BEGIN SUPPLIED DATA

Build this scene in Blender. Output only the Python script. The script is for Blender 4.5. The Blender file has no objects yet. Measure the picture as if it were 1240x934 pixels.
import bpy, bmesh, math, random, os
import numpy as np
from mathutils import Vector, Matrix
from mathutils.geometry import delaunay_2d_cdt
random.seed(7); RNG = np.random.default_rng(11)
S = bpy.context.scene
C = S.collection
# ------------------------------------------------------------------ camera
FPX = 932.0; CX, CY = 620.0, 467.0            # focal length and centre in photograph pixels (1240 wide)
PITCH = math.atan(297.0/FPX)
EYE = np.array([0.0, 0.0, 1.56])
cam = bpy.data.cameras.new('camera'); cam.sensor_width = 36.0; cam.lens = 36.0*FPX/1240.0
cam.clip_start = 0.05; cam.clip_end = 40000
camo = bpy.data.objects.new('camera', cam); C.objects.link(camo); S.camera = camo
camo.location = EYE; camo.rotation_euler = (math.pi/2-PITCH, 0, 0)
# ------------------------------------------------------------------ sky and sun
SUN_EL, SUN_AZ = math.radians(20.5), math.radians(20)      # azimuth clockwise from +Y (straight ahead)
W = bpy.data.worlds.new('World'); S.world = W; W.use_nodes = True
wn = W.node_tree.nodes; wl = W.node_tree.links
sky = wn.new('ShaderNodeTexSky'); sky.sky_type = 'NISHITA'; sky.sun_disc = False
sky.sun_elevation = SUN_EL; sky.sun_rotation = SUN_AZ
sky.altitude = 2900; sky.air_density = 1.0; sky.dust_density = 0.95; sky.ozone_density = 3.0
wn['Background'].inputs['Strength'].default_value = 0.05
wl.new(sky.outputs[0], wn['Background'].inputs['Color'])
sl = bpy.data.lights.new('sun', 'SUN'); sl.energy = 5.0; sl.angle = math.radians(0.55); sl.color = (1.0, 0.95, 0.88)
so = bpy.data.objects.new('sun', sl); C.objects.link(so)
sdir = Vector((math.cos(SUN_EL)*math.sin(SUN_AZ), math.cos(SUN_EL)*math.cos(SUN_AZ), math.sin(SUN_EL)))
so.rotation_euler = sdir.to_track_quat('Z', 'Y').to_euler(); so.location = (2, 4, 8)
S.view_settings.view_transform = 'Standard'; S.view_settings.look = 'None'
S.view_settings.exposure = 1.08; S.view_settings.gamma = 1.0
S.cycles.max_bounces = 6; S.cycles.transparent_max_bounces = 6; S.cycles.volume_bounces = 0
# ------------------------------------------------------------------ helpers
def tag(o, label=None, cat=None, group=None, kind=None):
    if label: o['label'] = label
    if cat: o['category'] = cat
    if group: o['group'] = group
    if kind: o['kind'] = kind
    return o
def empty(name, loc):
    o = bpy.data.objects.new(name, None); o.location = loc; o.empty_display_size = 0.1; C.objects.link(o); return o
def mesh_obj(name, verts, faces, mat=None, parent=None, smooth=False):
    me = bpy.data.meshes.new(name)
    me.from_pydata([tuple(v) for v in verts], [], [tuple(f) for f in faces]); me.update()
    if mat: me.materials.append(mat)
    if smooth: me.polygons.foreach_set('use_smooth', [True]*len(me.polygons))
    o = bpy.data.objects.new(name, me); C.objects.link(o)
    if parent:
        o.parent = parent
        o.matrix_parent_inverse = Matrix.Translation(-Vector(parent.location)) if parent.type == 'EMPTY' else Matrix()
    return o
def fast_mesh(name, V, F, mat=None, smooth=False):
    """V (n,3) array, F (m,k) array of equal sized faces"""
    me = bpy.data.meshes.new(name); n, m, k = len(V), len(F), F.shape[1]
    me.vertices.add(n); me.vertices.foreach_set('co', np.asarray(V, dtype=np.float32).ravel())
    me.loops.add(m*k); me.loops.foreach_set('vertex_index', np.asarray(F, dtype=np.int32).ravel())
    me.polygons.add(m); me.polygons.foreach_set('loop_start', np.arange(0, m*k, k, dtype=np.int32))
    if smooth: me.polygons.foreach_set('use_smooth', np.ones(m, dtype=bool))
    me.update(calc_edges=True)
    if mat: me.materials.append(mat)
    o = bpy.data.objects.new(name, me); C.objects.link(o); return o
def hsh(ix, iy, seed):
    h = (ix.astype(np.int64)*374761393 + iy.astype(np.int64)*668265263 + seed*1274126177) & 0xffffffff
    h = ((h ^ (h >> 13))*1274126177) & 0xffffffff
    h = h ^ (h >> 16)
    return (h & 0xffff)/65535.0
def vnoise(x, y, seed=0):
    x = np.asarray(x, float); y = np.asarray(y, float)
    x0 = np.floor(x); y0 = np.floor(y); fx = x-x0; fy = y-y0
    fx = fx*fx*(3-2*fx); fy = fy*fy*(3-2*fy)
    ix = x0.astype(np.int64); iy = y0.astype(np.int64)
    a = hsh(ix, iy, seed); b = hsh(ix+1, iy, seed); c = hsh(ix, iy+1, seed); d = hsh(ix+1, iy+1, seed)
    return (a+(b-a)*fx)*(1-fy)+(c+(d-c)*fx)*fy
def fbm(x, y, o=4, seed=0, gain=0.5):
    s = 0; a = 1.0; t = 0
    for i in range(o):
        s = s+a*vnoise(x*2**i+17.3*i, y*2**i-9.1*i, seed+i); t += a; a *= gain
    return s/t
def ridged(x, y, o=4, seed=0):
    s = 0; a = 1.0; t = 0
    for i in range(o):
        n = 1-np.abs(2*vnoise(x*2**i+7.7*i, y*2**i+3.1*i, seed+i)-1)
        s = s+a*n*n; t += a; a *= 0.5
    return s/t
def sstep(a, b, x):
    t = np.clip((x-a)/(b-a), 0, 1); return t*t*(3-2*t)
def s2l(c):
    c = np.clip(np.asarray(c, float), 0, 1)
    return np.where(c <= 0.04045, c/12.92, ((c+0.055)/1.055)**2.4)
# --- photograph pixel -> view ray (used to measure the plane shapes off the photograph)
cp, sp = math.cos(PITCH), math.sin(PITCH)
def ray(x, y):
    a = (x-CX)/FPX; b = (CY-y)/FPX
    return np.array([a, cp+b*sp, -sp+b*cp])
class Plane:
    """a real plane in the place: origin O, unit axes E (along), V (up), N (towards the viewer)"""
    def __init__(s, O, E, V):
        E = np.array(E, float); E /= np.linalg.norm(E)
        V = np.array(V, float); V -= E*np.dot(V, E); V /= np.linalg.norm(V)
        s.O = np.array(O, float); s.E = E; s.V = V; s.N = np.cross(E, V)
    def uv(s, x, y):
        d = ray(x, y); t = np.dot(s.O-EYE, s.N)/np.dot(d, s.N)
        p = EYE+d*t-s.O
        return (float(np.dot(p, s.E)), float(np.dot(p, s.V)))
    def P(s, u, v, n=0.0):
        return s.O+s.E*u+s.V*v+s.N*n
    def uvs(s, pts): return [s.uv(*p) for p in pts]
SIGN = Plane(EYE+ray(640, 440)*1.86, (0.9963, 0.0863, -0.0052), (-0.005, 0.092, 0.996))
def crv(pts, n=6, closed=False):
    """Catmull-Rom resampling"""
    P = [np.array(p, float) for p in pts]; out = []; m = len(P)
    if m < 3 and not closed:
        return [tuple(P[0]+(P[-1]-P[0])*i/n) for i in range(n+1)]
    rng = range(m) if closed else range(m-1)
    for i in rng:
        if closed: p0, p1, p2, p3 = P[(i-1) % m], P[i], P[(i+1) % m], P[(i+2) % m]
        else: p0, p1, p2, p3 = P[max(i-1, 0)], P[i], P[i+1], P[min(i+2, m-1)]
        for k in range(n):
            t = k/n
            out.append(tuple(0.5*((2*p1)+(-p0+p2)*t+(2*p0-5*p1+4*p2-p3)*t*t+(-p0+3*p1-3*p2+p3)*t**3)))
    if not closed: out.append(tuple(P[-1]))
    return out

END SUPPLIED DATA

* EXERCISE: Each line above is to be repeated exactly.

* WRITTEN SOLUTION:
Build this scene in Blender. Output only the Python script. The script is for Blender 4.5. The Blender file has no objects yet. Measure the picture as if it were 1240x934 pixels.
import bpy, bmesh, math, random, os
import numpy as np
from mathutils import Vector, Matrix
from mathutils.geometry import delaunay_2d_cdt
random.seed(7); RNG = np.random.default_rng(11)
S = bpy.context.scene
C = S.collection
# ------------------------------------------------------------------ camera
FPX = 932.0; CX, CY = 620.0, 467.0            # focal length and centre in photograph pixels (1240 wide)
PITCH = math.atan(297.0/FPX)
EYE = np.array([0.0, 0.0, 1.56])
cam = bpy.data.cameras.new('camera'); cam.sensor_width = 36.0; cam.lens = 36.0*FPX/1240.0
cam.clip_start = 0.05; cam.clip_end = 40000
camo = bpy.data.objects.new('camera', cam); C.objects.link(camo); S.camera = camo
camo.location = EYE; camo.rotation_euler = (math.pi/2-PITCH, 0, 0)
# ------------------------------------------------------------------ sky and sun
SUN_EL, SUN_AZ = math.radians(20.5), math.radians(20)      # azimuth clockwise from +Y (straight ahead)
W = bpy.data.worlds.new('World'); S.world = W; W.use_nodes = True
wn = W.node_tree.nodes; wl = W.node_tree.links
sky = wn.new('ShaderNodeTexSky'); sky.sky_type = 'NISHITA'; sky.sun_disc = False
sky.sun_elevation = SUN_EL; sky.sun_rotation = SUN_AZ
sky.altitude = 2900; sky.air_density = 1.0; sky.dust_density = 0.95; sky.ozone_density = 3.0
wn['Background'].inputs['Strength'].default_value = 0.05
wl.new(sky.outputs[0], wn['Background'].inputs['Color'])
sl = bpy.data.lights.new('sun', 'SUN'); sl.energy = 5.0; sl.angle = math.radians(0.55); sl.color = (1.0, 0.95, 0.88)
so = bpy.data.objects.new('sun', sl); C.objects.link(so)
sdir = Vector((math.cos(SUN_EL)*math.sin(SUN_AZ), math.cos(SUN_EL)*math.cos(SUN_AZ), math.sin(SUN_EL)))
so.rotation_euler = sdir.to_track_quat('Z', 'Y').to_euler(); so.location = (2, 4, 8)
S.view_settings.view_transform = 'Standard'; S.view_settings.look = 'None'
S.view_settings.exposure = 1.08; S.view_settings.gamma = 1.0
S.cycles.max_bounces = 6; S.cycles.transparent_max_bounces = 6; S.cycles.volume_bounces = 0
# ------------------------------------------------------------------ helpers
def tag(o, label=None, cat=None, group=None, kind=None):
    if label: o['label'] = label
    if cat: o['category'] = cat
    if group: o['group'] = group
    if kind: o['kind'] = kind
    return o
def empty(name, loc):
    o = bpy.data.objects.new(name, None); o.location = loc; o.empty_display_size = 0.1; C.objects.link(o); return o
def mesh_obj(name, verts, faces, mat=None, parent=None, smooth=False):
    me = bpy.data.meshes.new(name)
    me.from_pydata([tuple(v) for v in verts], [], [tuple(f) for f in faces]); me.update()
    if mat: me.materials.append(mat)
    if smooth: me.polygons.foreach_set('use_smooth', [True]*len(me.polygons))
    o = bpy.data.objects.new(name, me); C.objects.link(o)
    if parent:
        o.parent = parent
        o.matrix_parent_inverse = Matrix.Translation(-Vector(parent.location)) if parent.type == 'EMPTY' else Matrix()
    return o
def fast_mesh(name, V, F, mat=None, smooth=False):
    """V (n,3) array, F (m,k) array of equal sized faces"""
    me = bpy.data.meshes.new(name); n, m, k = len(V), len(F), F.shape[1]
    me.vertices.add(n); me.vertices.foreach_set('co', np.asarray(V, dtype=np.float32).ravel())
    me.loops.add(m*k); me.loops.foreach_set('vertex_index', np.asarray(F, dtype=np.int32).ravel())
    me.polygons.add(m); me.polygons.foreach_set('loop_start', np.arange(0, m*k, k, dtype=np.int32))
    if smooth: me.polygons.foreach_set('use_smooth', np.ones(m, dtype=bool))
    me.update(calc_edges=True)
    if mat: me.materials.append(mat)
    o = bpy.data.objects.new(name, me); C.objects.link(o); return o
def hsh(ix, iy, seed):
    h = (ix.astype(np.int64)*374761393 + iy.astype(np.int64)*668265263 + seed*1274126177) & 0xffffffff
    h = ((h ^ (h >> 13))*1274126177) & 0xffffffff
    h = h ^ (h >> 16)
    return (h & 0xffff)/65535.0
def vnoise(x, y, seed=0):
    x = np.asarray(x, float); y = np.asarray(y, float)
    x0 = np.floor(x); y0 = np.floor(y); fx = x-x0; fy = y-y0
    fx = fx*fx*(3-2*fx); fy = fy*fy*(3-2*fy)
    ix = x0.astype(np.int64); iy = y0.astype(np.int64)
    a = hsh(ix, iy, seed); b = hsh(ix+1, iy, seed); c = hsh(ix, iy+1, seed); d = hsh(ix+1, iy+1, seed)
    return (a+(b-a)*fx)*(1-fy)+(c+(d-c)*fx)*fy
def fbm(x, y, o=4, seed=0, gain=0.5):
    s = 0; a = 1.0; t = 0
    for i in range(o):
        s = s+a*vnoise(x*2**i+17.3*i, y*2**i-9.1*i, seed+i); t += a; a *= gain
    return s/t
def ridged(x, y, o=4, seed=0):
    s = 0; a = 1.0; t = 0
    for i in range(o):
        n = 1-np.abs(2*vnoise(x*2**i+7.7*i, y*2**i+3.1*i, seed+i)-1)
        s = s+a*n*n; t += a; a *= 0.5
    return s/t
def sstep(a, b, x):
    t = np.clip((x-a)/(b-a), 0, 1); return t*t*(3-2*t)
def s2l(c):
    c = np.clip(np.asarray(c, float), 0, 1)
    return np.where(c <= 0.04045, c/12.92, ((c+0.055)/1.055)**2.4)
# --- photograph pixel -> view ray (used to measure the plane shapes off the photograph)
cp, sp = math.cos(PITCH), math.sin(PITCH)
def ray(x, y):
    a = (x-CX)/FPX; b = (CY-y)/FPX
    return np.array([a, cp+b*sp, -sp+b*cp])
class Plane:
    """a real plane in the place: origin O, unit axes E (along), V (up), N (towards the viewer)"""
    def __init__(s, O, E, V):
        E = np.array(E, float); E /= np.linalg.norm(E)
        V = np.array(V, float); V -= E*np.dot(V, E); V /= np.linalg.norm(V)
        s.O = np.array(O, float); s.E = E; s.V = V; s.N = np.cross(E, V)
    def uv(s, x, y):
        d = ray(x, y); t = np.dot(s.O-EYE, s.N)/np.dot(d, s.N)
        p = EYE+d*t-s.O
        return (float(np.dot(p, s.E)), float(np.dot(p, s.V)))
    def P(s, u, v, n=0.0):
        return s.O+s.E*u+s.V*v+s.N*n
    def uvs(s, pts): return [s.uv(*p) for p in pts]
SIGN = Plane(EYE+ray(640, 440)*1.86, (0.9963, 0.0863, -0.0052), (-0.005, 0.092, 0.996))
def crv(pts, n=6, closed=False):
    """Catmull-Rom resampling"""
    P = [np.array(p, float) for p in pts]; out = []; m = len(P)
    if m < 3 and not closed:
        return [tuple(P[0]+(P[-1]-P[0])*i/n) for i in range(n+1)]
    rng = range(m) if closed else range(m-1)
    for i in rng:
        if closed: p0, p1, p2, p3 = P[(i-1) % m], P[i], P[(i+1) % m], P[(i+2) % m]
        else: p0, p1, p2, p3 = P[max(i-1, 0)], P[i], P[i+1], P[min(i+2, m-1)]
        for k in range(n):
            t = k/n
            out.append(tuple(0.5*((2*p1)+(-p0+p2)*t+(2*p0-5*p1+4*p2-p3)*t*t+(-p0+3*p1-3*p2+p3)*t**3)))
    if not closed: out.append(tuple(P[-1]))
    return out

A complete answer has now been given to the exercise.